Independent farmers across the region split their production between growing staple grains and vegetables and cultivating sugar to generate cash earnings, and most of these farmers earn significantly less than Tanzania's per capita income (US $236 vs. US $600).

ADF will help the Kilombero Cane Growers Association (KCGA), a 1,600-member association of smallholders, increase the quantity and quality of their output by:

  • Financing a revolving loan fund to support improved land-preparation methods and the introduction of more appropriate fertilizers and herbicides;
     
  • Providing KCGA with funds to purchase a diesel-fueled cane loader capable of transporting nearly 200,000 tons of raw cane from field to factory every year;
     
  • Providing KCGA with funds to purchase of a four-wheel drive vehicle that will deliver fuel to the cane loader at remote field locations;
     
  • Underwriting the training of a select number of KCGA staff in business management and financial accounting practices; and
     
  • Supporting the training of nearly 600 cooperative members in sugar cane husbandry and strategies for preventing HIV/AIDS and mitigating its social and economic impact in local communities.

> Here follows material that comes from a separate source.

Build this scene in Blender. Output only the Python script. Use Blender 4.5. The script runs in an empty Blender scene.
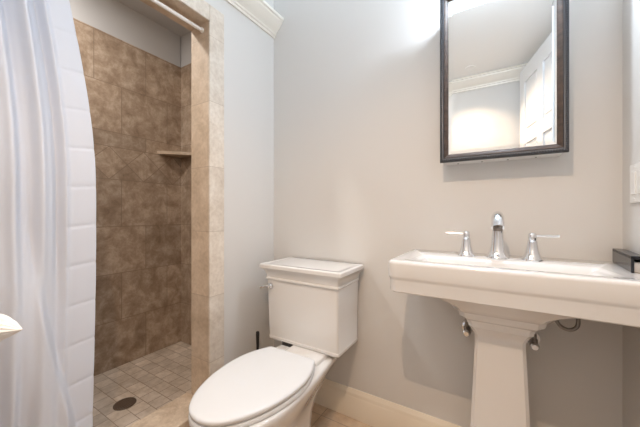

    Photo by Clark Arrington

The overall goal of the KCGA Project is to increase the members’ average annual incomes by nearly four hundred percent over five years by increasing average sugar production per member from 400 tons to 3,200 tons. The success of the project will allow KCGA’s members to achieve annual incomes of close to US $1,000 that will be 50 percent higher than the national average.

The project will be implemented with technical assistance, training, and participatory evaluation support provided by ADF's Tanzania partner organization, the Centre for Sustainable Development Initiatives (CSDI).